Roblox, Discord, and the Columbine Fandom That Keeps Killing Kids

A Boone County, Kentucky, family has filed a lawsuit against Roblox Corporation and Discord Inc., claiming the platforms allowed predators and extremist communities to manipulate their 13-year-old daughter into suicide. The lawsuit alleges that through Roblox and later Discord, the girl was exposed to the ‘true crime community,’ specifically the subset that romanticizes and idolizes mass shooters, especially the killers at Columbine.

I’m not here to weigh in on the legal strength of the lawsuit. That’s for a jury to decide. But I am here to say this is not new. Not surprising. Not shocking. And tragically, it may be the same family from the story I wrote back on April of this year, the one the Daily Mail covered that some people tried to wave off as tabloid sensationalism.

It wasn’t sensationalism.

It was the raw, heartbreaking truth I’ve been warning about for over twenty-five years.

In that earlier case, a 13-year-old girl from Kentucky didn’t die because she wanted attention. She didn’t die because she was plotting violence. She died because she fell under the spell of two killers who should have been forgotten the moment their crime scene was cleared.

The Columbine shooters said their names would echo through history. They believed they’d become legends.

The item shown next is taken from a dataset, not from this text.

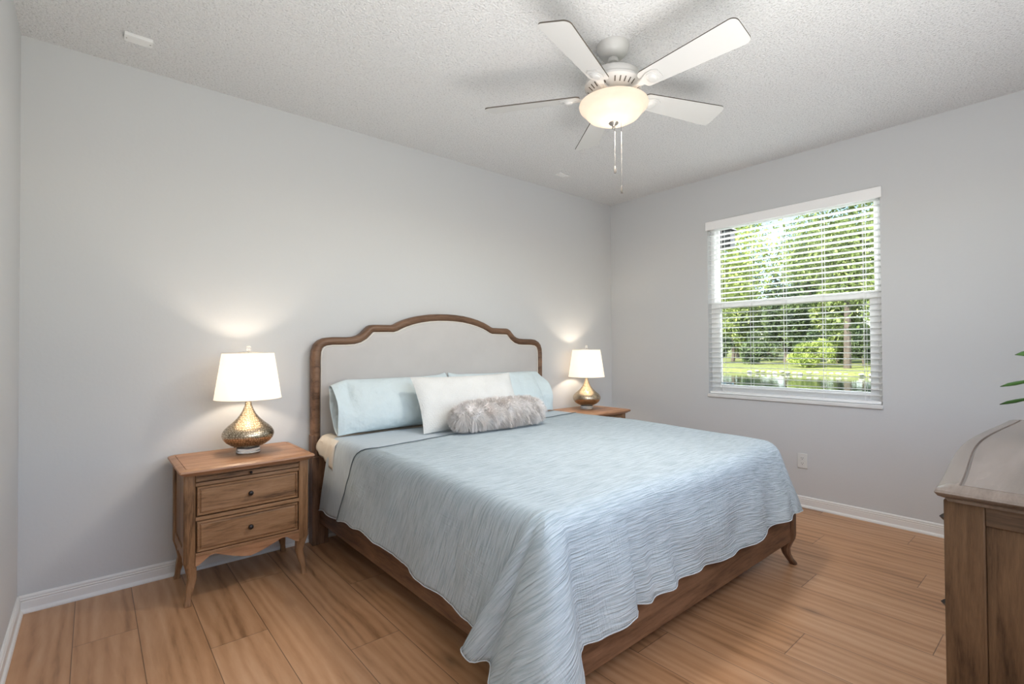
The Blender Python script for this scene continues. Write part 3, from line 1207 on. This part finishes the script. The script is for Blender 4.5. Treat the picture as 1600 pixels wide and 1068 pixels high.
# ------------------------------------------------------------------ pillows
def place(o, c, rx, rz=0, ry=0):
    o.location = c
    o.rotation_mode = 'XYZ'
    o.rotation_euler = (rx, ry, rz)
    return o


def pillowcase(name, wl, h, th, seed, flip=1, shear=0.0, droop=.20):
    """case lofted along X with an open flapped end at -X (flip=-1 puts it at +X)"""
    rings = []
    n = 48
    st = [-.5, -.485, -.46, -.43, -.40, -.385, -.36, -.32, -.27, -.2, -.1, 0, .1, .2, .28, .35, .40, .44, .47, .49, .5]
    for s in st:
        x = s * wl
        if s <= -.385:
            q = (s + .5) / .115
            hh = lerp(.515, .50, q) * h
            tt = lerp(.50, .40, q) * th
        else:
            q = (s + .385) / .885
            tt = th * (.40 + .62 * sin(min(1, q * 1.15 + .02) * pi) ** .6 * .95) if q < .8 else th * .9 * max(.03, (1 - q) / .2) ** .62
            tt = min(tt, th)
            hh = h * (.5 - .025 * sin(q * pi) + .01 * q)
        ring = []
        for k in range(n):
            a = 2 * pi * k / n
            ca, sa = cos(a), sin(a)
            # pointed lens section
            y = hh * (abs(sa) ** .82) * (1 if sa > 0 else -1)
            z = tt * .5 * (abs(ca) ** 1.05) * (1 if ca > 0 else -1)
            wz = .010 * nz(x * 6 + seed, y * 5, seed) + .006 * nz(x * 14, y * 12, seed + 3)
            if s <= -.385:
                z += .016 * nz(y * 8 + seed, s * 6, seed + 1) + (-.012 if ca > 0 else .0) * sin(y * 22)
                x_ = x + .012 * nz(y * 6, seed, 1.0)
            else:
                x_ = x + .01 * nz(y * 7, seed, 2.0) * abs(s)
            z += wz * (1 if ca >= 0 else -1)
            fq = max(0, (-s - .36) / .14)
            if y > 0:
                y *= 1 - droop * fq ** 1.4
            if s > .42:
                y *= 1 + .10 * (s - .42) / .08
            x_ += shear * (y / h) * fq
            z += (.03 * fq * sin(y / h * 7 + 1)) * (1 if ca > 0 else .3)
            ring.append((flip * x_, y, z))
        rings.append(ring)
    m_ = MB().loft(rings, cap0=False, cap1=True)
    o = m_.build(name, M['pcase'])
    for pz in o.data.polygons:
        pz.use_smooth = True
    so = o.modifiers.new('thickness', 'SOLIDIFY')
    so.thickness = .003
    sub = o.modifiers.new('smooth', 'SUBSURF')
    sub.levels = 1
    sub.render_levels = 1
    # stitched line of the hem band
    pts = [Vector(p) * 1.0 for p in rings[5]]
    pts = [Vector((p.x, p.y * 1.005, p.z * 1.02)) for p in pts]
    MB().tube(pts, .0010, 5, True).build('hem_band_seam', M['hem'], o)
    # stuffing seen inside the open end
    core = []
    for s, q in ((-.40, .1), (-.385, .45), (-.36, .7), (-.28, .8)):
        core.append([(flip * s * wl, h * .44 * q * sin(2 * pi * k / 24), th * .22 * q * cos(2 * pi * k / 24)) for k in range(24)])
    MB().loft(core, cap0=True, cap1=False).build('inner_pillow', M['piping'], o)
    return o


p1 = pillowcase('bed_pillow', .88, .35, .20, 1.3)
place(p1, (1.825, -.268, .880), math.radians(64), math.radians(1.5))
tag(p1, 'pale aqua bed pillow at the left with its open pillowcase end showing', 'pillow', 'aqua bed pillows')
p2 = pillowcase('bed_pillow', .92, .355, .20, 7.7, -1, .04, 0.0)
place(p2, (2.745, -.262, .882), math.radians(62), math.radians(-1.5))
tag(p2, 'pale aqua bed pillow at the right, partly behind the cream cushion', 'pillow', 'aqua bed pillows')


def cushion(name, mat, wl, h, th, seed, nx=40, ny=28):
    m_ = MB()

    def surf(sgn):
        g = []
        for j in range(ny + 1):
            r = []
            for i in range(nx + 1):
                u, v = -1 + 2 * i / nx, -1 + 2 * j / ny
                px = u * (1 - .045 * (1 - v * v) * u * u)
                py = v * (1 - .07 * (1 - u * u) * v * v)
                t = (max(0, 1 - abs(u) ** 2.6) * max(0, 1 - abs(v) ** 2.4)) ** .55
                z = sgn * (th / 2 * t + .008 * t * nz(u * 4 + seed, v * 3, seed))
                x, y = px * wl / 2, py * h / 2
                r.append((x, y, z))
            g.append(r)
        return g
    for sgn in (1, -1):
        g = surf(sgn)
        k = len(m_.v)
        for r in g:
            m_.v += r
        for j in range(ny):
            for i in range(nx):
                a = k + j * (nx + 1) + i
                q = (a, a + 1, a + nx + 2, a + nx + 1)
                m_.f.append(q if sgn > 0 else tuple(reversed(q)))
    o = m_.build(name, mat)
    for pz in o.data.polygons:
        pz.use_smooth = True
    return o


p3 = cushion('lumbar_cushion', M['cream'], .82, .385, .15, 4)
place(p3, (2.225, -.545, .882), math.radians(63), math.radians(-1))
tag(p3, 'speckled cream rectangular cushion leaning on the aqua pillows behind the fur bolster', 'cushion')
pp = []
for t in range(64):
    a = 2 * pi * t / 64
    pass


def fur_bolster():
    hl, ry_, rz_ = .355, .088, .086
    o = MB()
    rings = []
    for s in [-1, -.985, -.95, -.88, -.75, -.5, -.2, .1, .4, .7, .86, .94, .98, 1]:
        k = (1 - abs(s) ** 5) ** .5 if abs(s) < 1 else .05
        rings.append([(s * hl, ry_ * k * cos(a), rz_ * k * sin(a)) for a in [2 * pi * q / 28 for q in range(28)]])
    base = o.loft(rings).build('fur_bolster', M['fur'])
    rnd = random.Random(5)
    m_ = MB()
    for i in range(24000):
        s = rnd.uniform(-1.0, 1.0)
        a = rnd.uniform(0, 2 * pi)
        if rnd.random() < .12:
            s = (1 if rnd.random() < .5 else -1) * rnd.uniform(.93, 1.0)
        k = max(.05, (1 - abs(s) ** 5)) ** .5
        rr = 1
        if abs(s) > .95:
            rr = sqrt(rnd.random())
        p = Vector((s * hl, ry_ * k * cos(a) * rr, rz_ * k * sin(a) * rr))
        nrm = Vector((0.9 * s ** 9 * 2, cos(a) * (1 - .5 * s ** 8), sin(a) * (1 - .5 * s ** 8))).normalized()
        cl = Vector((noise.noise(p * 24), noise.noise(p * 24 + Vector((9, 0, 0))), noise.noise(p * 24 + Vector((0, 9, 0)))))
        L = rnd.uniform(.024, .042)
        d = (nrm + cl * .8 + Vector((rnd.uniform(-.2, .2), rnd.uniform(-.2, .2), rnd.uniform(-.2, .2)))).normalized()
        side = d.cross(Vector((rnd.random() - .5, rnd.random() - .5, rnd.random() - .5))).normalized()
        wd = rnd.uniform(.0009, .0017)
        prev = None
        for q in range(4):
            t = q / 3
            c = p + d * L * t + Vector((0, 0, -.016 * t * t)) + cl * (.010 * t * t)
            if c.z < -.092:
                c.z = -.092
            ww = wd * (1 - .85 * t)
            a_, b_ = len(m_.v), len(m_.v) + 1
            m_.v += [tuple(c - side * ww), tuple(c + side * ww)]
            if prev:
                m_.f.append((prev[0], prev[1], b_, a_))
            prev = (a_, b_)
    m_.build('fur', M['fur'], base, smooth=False)
    return base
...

And disturbingly, they sort of did.

A child born around 2011, more than a decade after the attack, became obsessed with their imagery, their words, and their mythology. She drew their names in her school journal like teenage crushes. She gave herself their last name. She absorbed the stories, the lies, and the false narrative that they were victims who ‘fought back’ against bullies.

None of it was true.

They weren’t victims. They weren’t rebels. They weren’t warriors. They were narcissists who wanted to kill a school full of children and then be celebrated for it.

But the myth is stronger than the reality, and now it’s claiming new victims who weren’t even alive when it happened.

Which brings us to Roblox.

Also back in April, I wrote about the school shooting simulators embedded in Roblox’s user-generated content system. Columbine maps. Parkland maps. Uvalde maps. NPCs hiding under desks and playing dead. Endings where your avatar either gets shot by police or kills themselves.

Roblox removes one, and another pops up. It’s whack-a-mole with stakes measured in human lives.

This isn’t about video games being evil, and it never was.

I’ve been gaming since the Atari VCS. I grew up with joysticks in my hands. This isn’t outsider scaremongering. This is someone who knows the culture.

There have always been people who turn tragedy into identity.

Columbine DOOM mods. Super Columbine Massacre RPG. Virginia Tech Flash games. Sandy Hook “tributes.” None of this is new.

What is new is the access. Back then, you had to go looking for this stuff. Now, this stuff goes looking for your child.

Discord servers. TikTok edits. Roblox roleplay worlds. Group chats that feel like friendship. Echo chambers that feel like belonging. Aestheticized violence packaged as misunderstood rebellion.

And the ‘true crime community,’ especially its Columbiner branch, is not some niche Tumblr cosplay collective. It is organized. It is persuasive. It is predatory. It recruits the lonely, the isolated, the neurodivergent, the bullied, and the identity-questioning. Kids who are searching for meaning and self.

And this is where parents get misled. This is not the Satanic Panic of the 1980s. This is not pearl-clutching over music or games. This is not teens “just being edgy.”

This is real, this is active, and this is happening right now. This is killing children.

I’ve been documenting this subculture since almost the day after Columbine. I have been screaming about this for more than two decades. And for more than two decades, people have waved it off as:

“Just teenagers being dramatic.”
“Just dark humor.”
“Just curiosity.”

Curiosity does not write death dates into a journal. Dark humor does not lead a 13-year-old to hide their entire emotional world from their parents. Normal teenage behavior does not end with a funeral.

The family in this lawsuit did not fail their child. They set parental controls. They believed the platforms. They trusted the assurances.

But predators don’t need to break rules; they only need to bend loneliness to their will.

So here is what I need parents to understand.

If your child is suddenly fixated on Columbine, or school shooters, or “misunderstood killers,” if they start drawing them, quoting them, defending them, or joking about them, that is not a phase.

That is not harmless. That is not something they “grow out of” on its own. That is the sound of them reaching out from a very dark place, and someone else reaching out of the internet’s back alleys to pull them further in.

Check their backpack. Look at their search history. Open their Discord. Ask questions even when it feels awkward, invasive, or uncomfortable.

You are not violating their privacy. You are protecting their life.

Because if you don’t step in, someone else already has.